**STATED EXERCISE:**
Copy out every record below exactly as written, but leave out any pictures.

**INPUT DATA:**
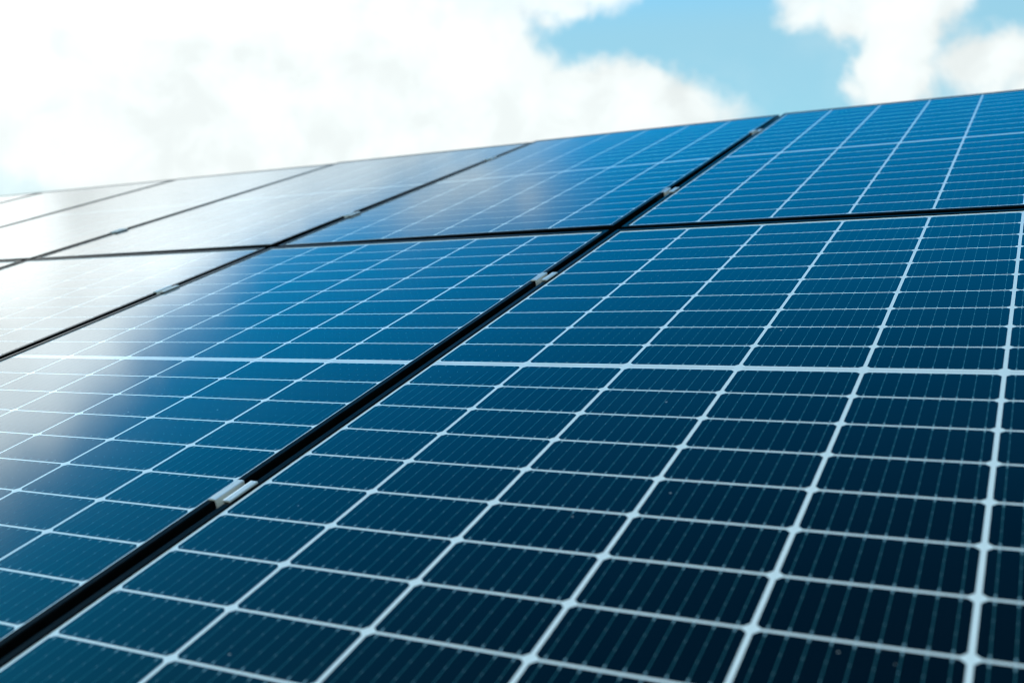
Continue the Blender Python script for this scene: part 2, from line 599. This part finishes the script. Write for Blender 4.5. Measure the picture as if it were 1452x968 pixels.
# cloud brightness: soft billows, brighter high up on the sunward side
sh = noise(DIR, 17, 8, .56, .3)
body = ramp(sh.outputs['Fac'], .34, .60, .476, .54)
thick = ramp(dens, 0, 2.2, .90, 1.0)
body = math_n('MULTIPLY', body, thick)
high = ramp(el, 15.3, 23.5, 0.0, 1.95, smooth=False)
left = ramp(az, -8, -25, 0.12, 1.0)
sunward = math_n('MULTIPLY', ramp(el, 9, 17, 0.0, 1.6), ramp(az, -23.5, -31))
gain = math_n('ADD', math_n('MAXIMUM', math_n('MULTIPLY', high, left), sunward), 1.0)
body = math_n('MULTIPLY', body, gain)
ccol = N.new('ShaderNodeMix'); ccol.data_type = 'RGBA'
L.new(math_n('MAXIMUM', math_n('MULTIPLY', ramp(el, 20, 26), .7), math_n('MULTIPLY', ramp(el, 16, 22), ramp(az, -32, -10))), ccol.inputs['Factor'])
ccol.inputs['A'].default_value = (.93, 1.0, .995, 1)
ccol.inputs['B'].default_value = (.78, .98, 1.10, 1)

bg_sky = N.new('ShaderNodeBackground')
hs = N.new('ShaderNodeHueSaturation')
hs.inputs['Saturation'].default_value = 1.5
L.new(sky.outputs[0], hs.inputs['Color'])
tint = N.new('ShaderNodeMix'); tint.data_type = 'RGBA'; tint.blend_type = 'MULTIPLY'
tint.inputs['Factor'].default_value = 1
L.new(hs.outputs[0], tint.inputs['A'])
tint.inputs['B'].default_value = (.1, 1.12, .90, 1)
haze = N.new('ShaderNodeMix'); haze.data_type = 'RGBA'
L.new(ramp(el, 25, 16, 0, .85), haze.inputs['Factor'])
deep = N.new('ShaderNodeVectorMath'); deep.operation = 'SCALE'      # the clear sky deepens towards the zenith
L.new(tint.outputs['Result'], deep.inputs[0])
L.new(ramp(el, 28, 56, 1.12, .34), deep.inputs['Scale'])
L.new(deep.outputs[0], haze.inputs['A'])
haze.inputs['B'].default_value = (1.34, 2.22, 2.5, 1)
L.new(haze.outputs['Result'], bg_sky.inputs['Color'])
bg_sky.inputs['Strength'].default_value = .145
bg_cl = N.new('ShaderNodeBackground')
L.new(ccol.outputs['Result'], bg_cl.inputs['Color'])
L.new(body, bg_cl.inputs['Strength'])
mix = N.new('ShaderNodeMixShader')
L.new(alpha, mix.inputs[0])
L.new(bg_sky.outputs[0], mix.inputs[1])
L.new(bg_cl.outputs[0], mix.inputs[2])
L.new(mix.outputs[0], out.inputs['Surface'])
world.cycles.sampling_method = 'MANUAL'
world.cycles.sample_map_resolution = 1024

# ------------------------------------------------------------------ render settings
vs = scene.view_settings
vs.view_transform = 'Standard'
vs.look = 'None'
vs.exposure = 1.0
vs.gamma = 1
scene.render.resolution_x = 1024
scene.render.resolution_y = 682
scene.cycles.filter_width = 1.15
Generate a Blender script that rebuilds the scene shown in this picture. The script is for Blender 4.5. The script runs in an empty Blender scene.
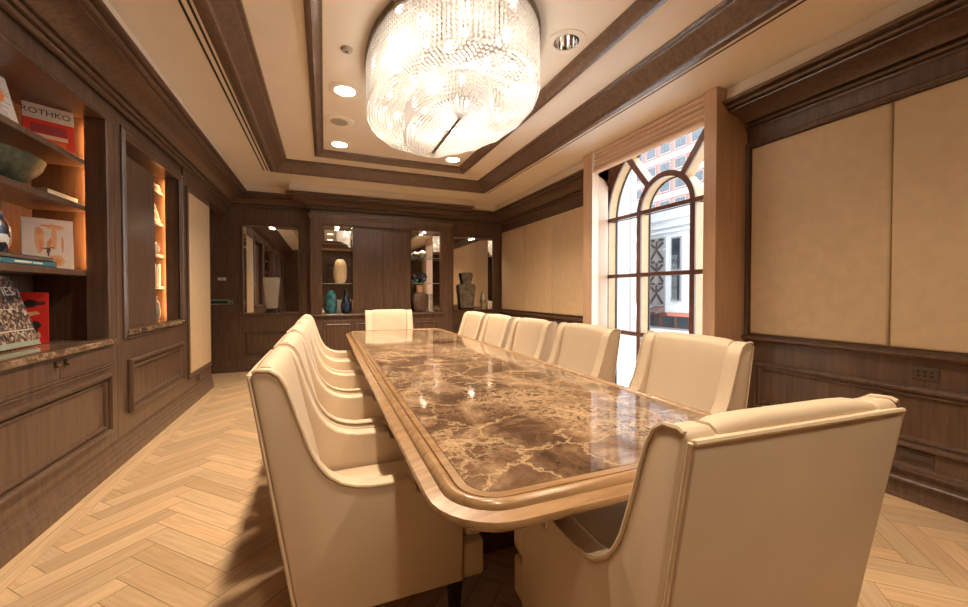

**EXERCISE RESPONSE:**
Continue the Blender Python script for this scene: part 2, from line 599. This part finishes the script. Write for Blender 4.5. Measure the picture as if it were 1452x968 pixels.
# cloud brightness: soft billows, brighter high up on the sunward side
sh = noise(DIR, 17, 8, .56, .3)
body = ramp(sh.outputs['Fac'], .34, .60, .476, .54)
thick = ramp(dens, 0, 2.2, .90, 1.0)
body = math_n('MULTIPLY', body, thick)
high = ramp(el, 15.3, 23.5, 0.0, 1.95, smooth=False)
left = ramp(az, -8, -25, 0.12, 1.0)
sunward = math_n('MULTIPLY', ramp(el, 9, 17, 0.0, 1.6), ramp(az, -23.5, -31))
gain = math_n('ADD', math_n('MAXIMUM', math_n('MULTIPLY', high, left), sunward), 1.0)
body = math_n('MULTIPLY', body, gain)
ccol = N.new('ShaderNodeMix'); ccol.data_type = 'RGBA'
L.new(math_n('MAXIMUM', math_n('MULTIPLY', ramp(el, 20, 26), .7), math_n('MULTIPLY', ramp(el, 16, 22), ramp(az, -32, -10))), ccol.inputs['Factor'])
ccol.inputs['A'].default_value = (.93, 1.0, .995, 1)
ccol.inputs['B'].default_value = (.78, .98, 1.10, 1)

bg_sky = N.new('ShaderNodeBackground')
hs = N.new('ShaderNodeHueSaturation')
hs.inputs['Saturation'].default_value = 1.5
L.new(sky.outputs[0], hs.inputs['Color'])
tint = N.new('ShaderNodeMix'); tint.data_type = 'RGBA'; tint.blend_type = 'MULTIPLY'
tint.inputs['Factor'].default_value = 1
L.new(hs.outputs[0], tint.inputs['A'])
tint.inputs['B'].default_value = (.1, 1.12, .90, 1)
haze = N.new('ShaderNodeMix'); haze.data_type = 'RGBA'
L.new(ramp(el, 25, 16, 0, .85), haze.inputs['Factor'])
deep = N.new('ShaderNodeVectorMath'); deep.operation = 'SCALE'      # the clear sky deepens towards the zenith
L.new(tint.outputs['Result'], deep.inputs[0])
L.new(ramp(el, 28, 56, 1.12, .34), deep.inputs['Scale'])
L.new(deep.outputs[0], haze.inputs['A'])
haze.inputs['B'].default_value = (1.34, 2.22, 2.5, 1)
L.new(haze.outputs['Result'], bg_sky.inputs['Color'])
bg_sky.inputs['Strength'].default_value = .145
bg_cl = N.new('ShaderNodeBackground')
L.new(ccol.outputs['Result'], bg_cl.inputs['Color'])
L.new(body, bg_cl.inputs['Strength'])
mix = N.new('ShaderNodeMixShader')
L.new(alpha, mix.inputs[0])
L.new(bg_sky.outputs[0], mix.inputs[1])
L.new(bg_cl.outputs[0], mix.inputs[2])
L.new(mix.outputs[0], out.inputs['Surface'])
world.cycles.sampling_method = 'MANUAL'
world.cycles.sample_map_resolution = 1024

# ------------------------------------------------------------------ render settings
vs = scene.view_settings
vs.view_transform = 'Standard'
vs.look = 'None'
vs.exposure = 1.0
vs.gamma = 1
scene.render.resolution_x = 1024
scene.render.resolution_y = 682
scene.cycles.filter_width = 1.15
Generate a Blender script that rebuilds the scene shown in this picture. The script is for Blender 4.5. The script runs in an empty Blender scene.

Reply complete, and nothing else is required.